» DATASET CONTENT

*****

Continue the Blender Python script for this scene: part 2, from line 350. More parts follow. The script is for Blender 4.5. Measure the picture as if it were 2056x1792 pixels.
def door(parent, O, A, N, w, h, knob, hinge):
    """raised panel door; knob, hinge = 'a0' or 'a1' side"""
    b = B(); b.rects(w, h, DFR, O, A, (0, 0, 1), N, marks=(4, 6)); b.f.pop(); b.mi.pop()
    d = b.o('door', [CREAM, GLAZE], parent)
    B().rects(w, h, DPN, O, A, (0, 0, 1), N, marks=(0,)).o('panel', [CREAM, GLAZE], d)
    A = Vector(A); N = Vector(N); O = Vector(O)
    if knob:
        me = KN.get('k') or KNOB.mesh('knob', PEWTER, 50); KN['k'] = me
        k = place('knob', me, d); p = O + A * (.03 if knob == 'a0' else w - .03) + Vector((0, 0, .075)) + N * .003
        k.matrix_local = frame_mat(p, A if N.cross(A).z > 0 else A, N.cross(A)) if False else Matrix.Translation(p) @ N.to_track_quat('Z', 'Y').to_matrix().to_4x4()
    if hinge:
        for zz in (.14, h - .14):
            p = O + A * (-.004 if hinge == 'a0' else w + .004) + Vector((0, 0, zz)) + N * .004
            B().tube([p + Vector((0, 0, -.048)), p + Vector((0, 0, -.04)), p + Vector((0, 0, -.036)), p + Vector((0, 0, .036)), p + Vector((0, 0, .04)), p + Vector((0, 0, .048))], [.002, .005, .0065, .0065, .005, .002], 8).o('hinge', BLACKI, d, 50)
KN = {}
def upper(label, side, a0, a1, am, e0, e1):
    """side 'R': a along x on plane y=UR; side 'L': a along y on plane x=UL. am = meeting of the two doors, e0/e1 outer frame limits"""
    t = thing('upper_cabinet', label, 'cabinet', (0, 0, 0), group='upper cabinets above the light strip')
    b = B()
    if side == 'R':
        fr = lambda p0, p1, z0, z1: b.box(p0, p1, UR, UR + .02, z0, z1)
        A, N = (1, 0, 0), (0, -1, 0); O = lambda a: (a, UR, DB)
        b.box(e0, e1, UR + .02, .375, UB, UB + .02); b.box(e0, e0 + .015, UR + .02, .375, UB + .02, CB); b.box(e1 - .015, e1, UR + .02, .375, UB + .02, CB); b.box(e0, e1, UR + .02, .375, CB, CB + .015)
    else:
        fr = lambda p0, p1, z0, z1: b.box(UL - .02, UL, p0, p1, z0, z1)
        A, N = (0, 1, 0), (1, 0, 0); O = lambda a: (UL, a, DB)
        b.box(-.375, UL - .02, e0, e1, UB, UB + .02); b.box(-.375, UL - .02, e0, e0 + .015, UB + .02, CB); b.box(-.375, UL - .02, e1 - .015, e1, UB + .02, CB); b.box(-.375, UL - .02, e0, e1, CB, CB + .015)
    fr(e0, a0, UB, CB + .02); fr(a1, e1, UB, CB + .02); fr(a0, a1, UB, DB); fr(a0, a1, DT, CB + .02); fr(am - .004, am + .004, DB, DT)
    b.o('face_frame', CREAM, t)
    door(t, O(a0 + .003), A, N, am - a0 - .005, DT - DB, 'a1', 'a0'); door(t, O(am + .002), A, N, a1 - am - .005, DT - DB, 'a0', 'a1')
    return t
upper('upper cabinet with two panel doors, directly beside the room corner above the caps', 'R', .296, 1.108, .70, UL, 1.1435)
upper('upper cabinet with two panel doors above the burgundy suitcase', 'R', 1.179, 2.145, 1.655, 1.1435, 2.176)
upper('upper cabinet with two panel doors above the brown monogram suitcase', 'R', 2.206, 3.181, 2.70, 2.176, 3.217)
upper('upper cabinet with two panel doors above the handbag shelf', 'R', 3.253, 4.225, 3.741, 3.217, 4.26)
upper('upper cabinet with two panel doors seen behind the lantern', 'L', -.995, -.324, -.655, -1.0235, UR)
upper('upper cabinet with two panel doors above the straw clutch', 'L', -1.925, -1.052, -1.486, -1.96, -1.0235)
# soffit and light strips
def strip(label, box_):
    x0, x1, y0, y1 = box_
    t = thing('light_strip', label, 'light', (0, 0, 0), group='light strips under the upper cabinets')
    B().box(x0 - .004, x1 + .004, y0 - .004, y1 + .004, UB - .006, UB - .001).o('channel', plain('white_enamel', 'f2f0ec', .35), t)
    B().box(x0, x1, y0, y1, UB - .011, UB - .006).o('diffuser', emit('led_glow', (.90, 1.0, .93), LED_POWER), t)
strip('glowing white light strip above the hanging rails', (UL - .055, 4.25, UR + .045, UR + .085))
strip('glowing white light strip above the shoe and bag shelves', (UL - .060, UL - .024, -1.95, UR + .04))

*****

» WRITTEN PROBLEM
Reproduce the data in full, exactly as presented.

» SOLVED PROBLEM
Continue the Blender Python script for this scene: part 2, from line 350. More parts follow. The script is for Blender 4.5. Measure the picture as if it were 2056x1792 pixels.
def door(parent, O, A, N, w, h, knob, hinge):
    """raised panel door; knob, hinge = 'a0' or 'a1' side"""
    b = B(); b.rects(w, h, DFR, O, A, (0, 0, 1), N, marks=(4, 6)); b.f.pop(); b.mi.pop()
    d = b.o('door', [CREAM, GLAZE], parent)
    B().rects(w, h, DPN, O, A, (0, 0, 1), N, marks=(0,)).o('panel', [CREAM, GLAZE], d)
    A = Vector(A); N = Vector(N); O = Vector(O)
    if knob:
        me = KN.get('k') or KNOB.mesh('knob', PEWTER, 50); KN['k'] = me
        k = place('knob', me, d); p = O + A * (.03 if knob == 'a0' else w - .03) + Vector((0, 0, .075)) + N * .003
        k.matrix_local = frame_mat(p, A if N.cross(A).z > 0 else A, N.cross(A)) if False else Matrix.Translation(p) @ N.to_track_quat('Z', 'Y').to_matrix().to_4x4()
    if hinge:
        for zz in (.14, h - .14):
            p = O + A * (-.004 if hinge == 'a0' else w + .004) + Vector((0, 0, zz)) + N * .004
            B().tube([p + Vector((0, 0, -.048)), p + Vector((0, 0, -.04)), p + Vector((0, 0, -.036)), p + Vector((0, 0, .036)), p + Vector((0, 0, .04)), p + Vector((0, 0, .048))], [.002, .005, .0065, .0065, .005, .002], 8).o('hinge', BLACKI, d, 50)
KN = {}
def upper(label, side, a0, a1, am, e0, e1):
    """side 'R': a along x on plane y=UR; side 'L': a along y on plane x=UL. am = meeting of the two doors, e0/e1 outer frame limits"""
    t = thing('upper_cabinet', label, 'cabinet', (0, 0, 0), group='upper cabinets above the light strip')
    b = B()
    if side == 'R':
        fr = lambda p0, p1, z0, z1: b.box(p0, p1, UR, UR + .02, z0, z1)
        A, N = (1, 0, 0), (0, -1, 0); O = lambda a: (a, UR, DB)
        b.box(e0, e1, UR + .02, .375, UB, UB + .02); b.box(e0, e0 + .015, UR + .02, .375, UB + .02, CB); b.box(e1 - .015, e1, UR + .02, .375, UB + .02, CB); b.box(e0, e1, UR + .02, .375, CB, CB + .015)
    else:
        fr = lambda p0, p1, z0, z1: b.box(UL - .02, UL, p0, p1, z0, z1)
        A, N = (0, 1, 0), (1, 0, 0); O = lambda a: (UL, a, DB)
        b.box(-.375, UL - .02, e0, e1, UB, UB + .02); b.box(-.375, UL - .02, e0, e0 + .015, UB + .02, CB); b.box(-.375, UL - .02, e1 - .015, e1, UB + .02, CB); b.box(-.375, UL - .02, e0, e1, CB, CB + .015)
    fr(e0, a0, UB, CB + .02); fr(a1, e1, UB, CB + .02); fr(a0, a1, UB, DB); fr(a0, a1, DT, CB + .02); fr(am - .004, am + .004, DB, DT)
    b.o('face_frame', CREAM, t)
    door(t, O(a0 + .003), A, N, am - a0 - .005, DT - DB, 'a1', 'a0'); door(t, O(am + .002), A, N, a1 - am - .005, DT - DB, 'a0', 'a1')
    return t
upper('upper cabinet with two panel doors, directly beside the room corner above the caps', 'R', .296, 1.108, .70, UL, 1.1435)
upper('upper cabinet with two panel doors above the burgundy suitcase', 'R', 1.179, 2.145, 1.655, 1.1435, 2.176)
upper('upper cabinet with two panel doors above the brown monogram suitcase', 'R', 2.206, 3.181, 2.70, 2.176, 3.217)
upper('upper cabinet with two panel doors above the handbag shelf', 'R', 3.253, 4.225, 3.741, 3.217, 4.26)
upper('upper cabinet with two panel doors seen behind the lantern', 'L', -.995, -.324, -.655, -1.0235, UR)
upper('upper cabinet with two panel doors above the straw clutch', 'L', -1.925, -1.052, -1.486, -1.96, -1.0235)
# soffit and light strips
def strip(label, box_):
    x0, x1, y0, y1 = box_
    t = thing('light_strip', label, 'light', (0, 0, 0), group='light strips under the upper cabinets')
    B().box(x0 - .004, x1 + .004, y0 - .004, y1 + .004, UB - .006, UB - .001).o('channel', plain('white_enamel', 'f2f0ec', .35), t)
    B().box(x0, x1, y0, y1, UB - .011, UB - .006).o('diffuser', emit('led_glow', (.90, 1.0, .93), LED_POWER), t)
strip('glowing white light strip above the hanging rails', (UL - .055, 4.25, UR + .045, UR + .085))
strip('glowing white light strip above the shoe and bag shelves', (UL - .060, UL - .024, -1.95, UR + .04))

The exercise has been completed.